**Instruction:** Repeat exactly the lines running from the first line of the data to the line containing "S.view_settings.exposure = 0.76", both ends included, and nothing else; drop the pictures.

**Material provided:**
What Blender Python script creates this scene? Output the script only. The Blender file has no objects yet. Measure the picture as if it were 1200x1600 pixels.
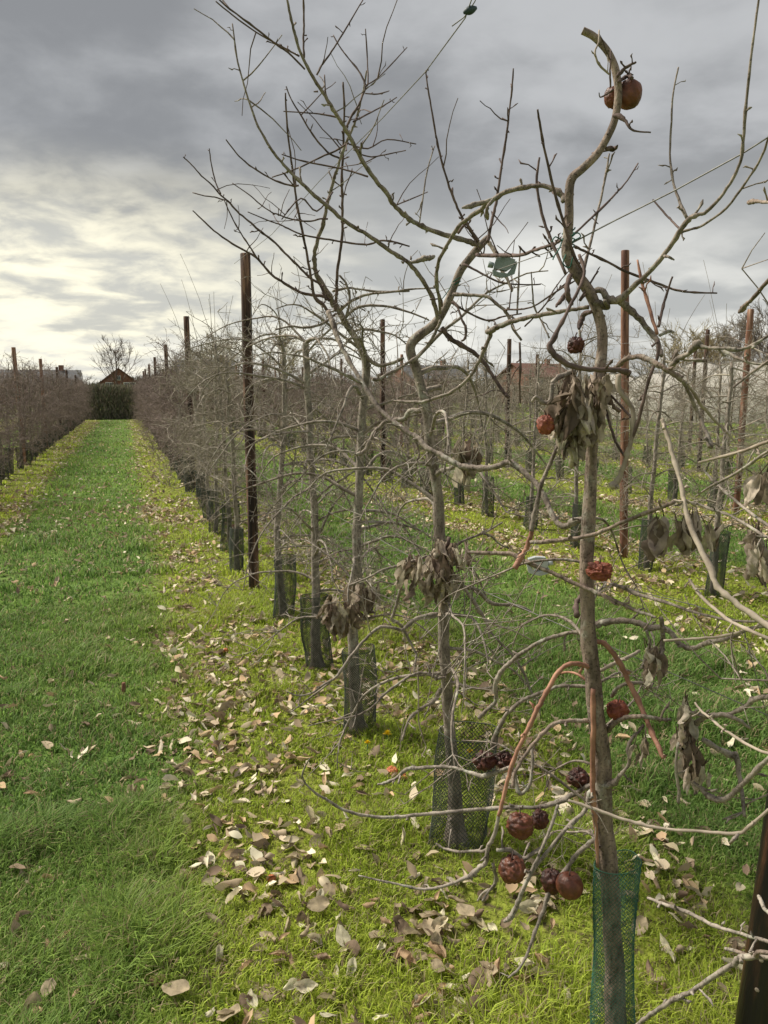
import bpy, math, random
import numpy as np
from mathutils import Vector, Matrix, noise, Euler

# ------------------------------------------------------------------ camera, sky, sun, exposure
S = bpy.context.scene
COL = S.collection
F = 1200.0; CAMH = 1.6
TH = math.atan(190 / F); PS = math.atan(405 / math.hypot(F, 190))
cam_d = bpy.data.cameras.new('camera'); cam = bpy.data.objects.new('camera', cam_d); COL.objects.link(cam)
cam.location = (0, 0, CAMH)
cam.rotation_euler = (math.radians(90) - TH, 0, -PS)
cam_d.sensor_fit = 'VERTICAL'; cam_d.sensor_height = 32; cam_d.lens = 32 * F / 1600
cam_d.clip_start = .05; cam_d.clip_end = 2000
S.camera = cam
S.render.resolution_x = 768; S.render.resolution_y = 1024
S.view_settings.view_transform = 'Standard'; S.view_settings.look = 'None'
S.view_settings.gamma = 1; S.view_settings.use_curve_mapping = False
S.view_settings.exposure = 0.76

SUN_AZ = math.radians(-48); SUN_EL = math.radians(48)      # azimuth from +Y towards +X
world = bpy.data.worlds.new('World'); S.world = world; world.use_nodes = True
def build_world():
    nt = world.node_tree; nt.nodes.clear(); N = nt.nodes; L = nt.links
    def n(t, **k):
        o = N.new(t)
        for a, b in k.items(): setattr(o, a, b)
        return o
    def m(op, a, b=None, c=None, clamp=False):
        o = n('ShaderNodeMath', operation=op, use_clamp=clamp)
        for i, v in enumerate((a, b, c)):
            if v is None: continue
            if isinstance(v, (int, float)): o.inputs[i].default_value = v
            else: L.new(v, o.inputs[i])
        return o.outputs[0]
    def mixc(fac, a, b):
        o = n('ShaderNodeMix', data_type='RGBA'); o.clamp_factor = True
        L.new(fac, o.inputs[0]) if not isinstance(fac, (int, float)) else setattr(o.inputs[0], 'default_value', fac)
        for i, v in ((6, a), (7, b)):
            if isinstance(v, tuple): o.inputs[i].default_value = v + (1,)
            else: L.new(v, o.inputs[i])
        return o.outputs[2]
    def sm(v, a, b):
        o = n('ShaderNodeMapRange', interpolation_type='SMOOTHSTEP'); L.new(v, o.inputs[0])
        o.inputs[1].default_value = a; o.inputs[2].default_value = b
        return o.outputs[0]
    tc = n('ShaderNodeTexCoord'); sx = n('ShaderNodeSeparateXYZ'); L.new(tc.outputs['Generated'], sx.inputs[0])
    X, Y, Z = sx.outputs
    zc = m('ADD', m('MAXIMUM', Z, 0.0), 0.20)
    cu = m('DIVIDE', X, zc); cv = m('DIVIDE', Y, zc)
    cb = n('ShaderNodeCombineXYZ'); L.new(cu, cb.inputs[0]); L.new(m('MULTIPLY', cv, 1.0), cb.inputs[1])
    def fbm(scale, off, det=7, rough=.55, dist=.3, vec=None):
        mp = n('ShaderNodeMapping'); mp.inputs['Location'].default_value = off
        L.new(vec or cb.outputs[0], mp.inputs[0])
        t = n('ShaderNodeTexNoise'); t.inputs['Scale'].default_value = scale; t.inputs['Detail'].default_value = det
        t.inputs['Roughness'].default_value = rough; t.inputs['Distortion'].default_value = dist
        L.new(mp.outputs[0], t.inputs[0]); return t.outputs[0]
    big = fbm(.8, (3.1, 1.7, 0), det=4, rough=.45); mid = fbm(2.0, (8.2, 4.4, 1), det=7, rough=.5); fine = fbm(5.0, (1.2, 9.7, 3), det=8, rough=.55)
    # how thin the deck is: thin (bright) towards the horizon, thick overhead
    low = sm(m('ADD', m('ADD', Z, m('MULTIPLY', m('SUBTRACT', mid, .5), .22)), m('MULTIPLY', m('SUBTRACT', fine, .5), .07)), .27, .13)
    d = m('ADD', m('MULTIPLY', big, .62), m('MULTIPLY', mid, .38))
    d = m('ADD', d, m('MULTIPLY', m('SUBTRACT', fine, .5), .16))
    c_dark = mixc(low, (1.62, 1.66, 1.71), (2.9, 2.95, 2.9))
    c_lite = mixc(low, (3.15, 3.2, 3.25), (5.3, 5.25, 4.9))
    cloud = mixc(sm(d, .42, .60), c_dark, c_lite)
    # breaks in the deck towards the sun: cream light
    az = m('ARCTAN2', X, Y)
    g = m('SUBTRACT', 1.0, m('ABSOLUTE', m('DIVIDE', m('ADD', az, .20), .60)), clamp=True)
    gz = m('MULTIPLY', sm(Z, -.02, .05), sm(Z, .29, .15))
    brk = sm(m('ADD', fine, m('MULTIPLY', mid, .6)), .64, .98)
    cloud = mixc(m('MULTIPLY', m('MULTIPLY', sm(g, 0, .8), gz), m('ADD', m('MULTIPLY', brk, .8), .2)), cloud, (7.0, 6.6, 5.1))
    sky = n('ShaderNodeTexSky', sky_type='NISHITA'); sky.sun_disc = False
    sky.sun_elevation = SUN_EL; sky.sun_rotation = SUN_AZ
    out = mixc(.97, sky.outputs[0], cloud)
    bg = n('ShaderNodeBackground'); bg.inputs[1].default_value = .10; L.new(out, bg.inputs[0])
    wo = n('ShaderNodeOutputWorld'); L.new(bg.outputs[0], wo.inputs[0])
build_world()
sd = bpy.data.lights.new('sun', 'SUN'); sd.energy = 3.5; sd.angle = math.radians(18); sd.color = (1, .93, .80)
sun = bpy.data.objects.new('sun', sd); COL.objects.link(sun)
_d = Vector((math.sin(SUN_AZ) * math.cos(SUN_EL), math.cos(SUN_AZ) * math.cos(SUN_EL), math.sin(SUN_EL)))
sun.rotation_euler = _d.to_track_quat('Z', 'Y').to_euler()

# ------------------------------------------------------------------ helpers
def P(x, y, h):
    """Point seen at photo position (x, y), h metres ahead."""
    a = (x - 600) / F; b = (800 - y) / F
    fh = math.cos(TH) + b * math.sin(TH); u = -math.sin(TH) + b * math.cos(TH)
    t = h / fh
    return Vector((t * (fh * math.sin(PS) + a * math.cos(PS)), t * (fh * math.cos(PS) - a * math.sin(PS)), CAMH + t * u)), t
def G(x, y):
    a = (x - 600) / F; b = (800 - y) / F
    fh = math.cos(TH) + b * math.sin(TH); u = -math.sin(TH) + b * math.cos(TH)
    return P(x, y, -CAMH / u * fh)[0]

class MB:
    def __init__(s): s.v = []; s.f = []; s.c = []
    def add(s, vs, fs, col=None):
        k = len(s.v); s.v.extend([tuple(p) for p in vs]); s.f.extend([tuple(i + k for i in q) for q in fs])
        if col is not None: s.c.extend([col] * len(vs))
    def box(s, c, d, rot=None):
        vs = [Vector((x * d[0] / 2, y * d[1] / 2, z * d[2] / 2)) for x in (-1, 1) for y in (-1, 1) for z in (-1, 1)]
        if rot is not None: vs = [rot @ p for p in vs]
        s.add([p + Vector(c) for p in vs], [(0, 1, 3, 2), (4, 6, 7, 5), (0, 4, 5, 1), (2, 3, 7, 6), (0, 2, 6, 4), (1, 5, 7, 3)])
    def tube(s, pts, rad, n=6, cap=True):
        m = len(pts)
        if m < 2: return
        k = len(s.v); T = []
        for i in range(m):
            a = pts[max(i - 1, 0)]; b = pts[min(i + 1, m - 1)]; t = (b - a)
            T.append(t.normalized() if t.length > 1e-9 else Vector((0, 0, 1)))
        u = T[0].orthogonal().normalized()
        for i in range(m):
            t = T[i]; u = (u - t * u.dot(t))
            u = u.normalized() if u.length > 1e-6 else t.orthogonal().normalized()
            w = t.cross(u); p = pts[i]; r = rad[i]
            for j in range(n):
                an = 2 * math.pi * j / n; q = p + (u * math.cos(an) + w * math.sin(an)) * r
                s.v.append((q.x, q.y, q.z))
        for i in range(m - 1):
            for j in range(n):
                a = k + i * n + j; b = k + i * n + (j + 1) % n
                s.f.append((a, b, b + n, a + n))
        if cap:
            s.f.append(tuple(k + j for j in range(n))[::-1]); s.f.append(tuple(k + (m - 1) * n + j for j in range(n)))
    def mesh(s, name, smooth=True):
        me = bpy.data.meshes.new(name); me.from_pydata(s.v, [], s.f)
        if s.c:
            at = me.color_attributes.new('Col', 'FLOAT_COLOR', 'POINT')
            at.data.foreach_set('color', np.array([c + (1,) for c in s.c], dtype=np.float32).ravel())
        if smooth: me.polygons.foreach_set('use_smooth', [True] * len(me.polygons))
        me.update(); return me

def tag(o, label=None, cat=None, group=None, kind=None):
    if label: o['label'] = label
    if cat: o['category'] = cat
    if group: o['group'] = group
    if kind: o['kind'] = kind
    return o
def obj(name, mb, mat, parent=None, smooth=True, base=None, label=None):
    """One mesh object; vertices given in world space are moved into the parent's space."""
    off = base if base is not None else (parent.location if parent is not None and parent.type == 'EMPTY' else
          (parent.parent.location if parent is not None and parent.parent else Vector((0, 0, 0))))
    if isinstance(mb, MB):
        if off.length > 0: mb.v = [(a - off.x, b - off.y, c - off.z) for a, b, c in mb.v]
        me = mb.mesh(name, smooth)
    else: me = mb
    if mat and not me.materials: me.materials.append(mat)
    o = bpy.data.objects.new(name, me); COL.objects.link(o)
    if parent is not None: o.parent = parent
    elif base is not None: o.location = base
    if label: o['label'] = label
    return o
def thing(name, loc, label, cat, group=None, rz=0):
    o = bpy.data.objects.new(name, None); COL.objects.link(o); o.location = loc; o.rotation_euler = (0, 0, rz)
    o.empty_display_size = .2
    return tag(o, label, cat, group)
def copy_tree(o, parent=None):
    c = o.copy(); COL.objects.link(c)
    if parent is not None: c.parent = parent
    for ch in list(o.children): copy_tree(ch, c)
    return c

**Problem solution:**
What Blender Python script creates this scene? Output the script only. The Blender file has no objects yet. Measure the picture as if it were 1200x1600 pixels.
import bpy, math, random
import numpy as np
from mathutils import Vector, Matrix, noise, Euler

# ------------------------------------------------------------------ camera, sky, sun, exposure
S = bpy.context.scene
COL = S.collection
F = 1200.0; CAMH = 1.6
TH = math.atan(190 / F); PS = math.atan(405 / math.hypot(F, 190))
cam_d = bpy.data.cameras.new('camera'); cam = bpy.data.objects.new('camera', cam_d); COL.objects.link(cam)
cam.location = (0, 0, CAMH)
cam.rotation_euler = (math.radians(90) - TH, 0, -PS)
cam_d.sensor_fit = 'VERTICAL'; cam_d.sensor_height = 32; cam_d.lens = 32 * F / 1600
cam_d.clip_start = .05; cam_d.clip_end = 2000
S.camera = cam
S.render.resolution_x = 768; S.render.resolution_y = 1024
S.view_settings.view_transform = 'Standard'; S.view_settings.look = 'None'
S.view_settings.gamma = 1; S.view_settings.use_curve_mapping = False
S.view_settings.exposure = 0.76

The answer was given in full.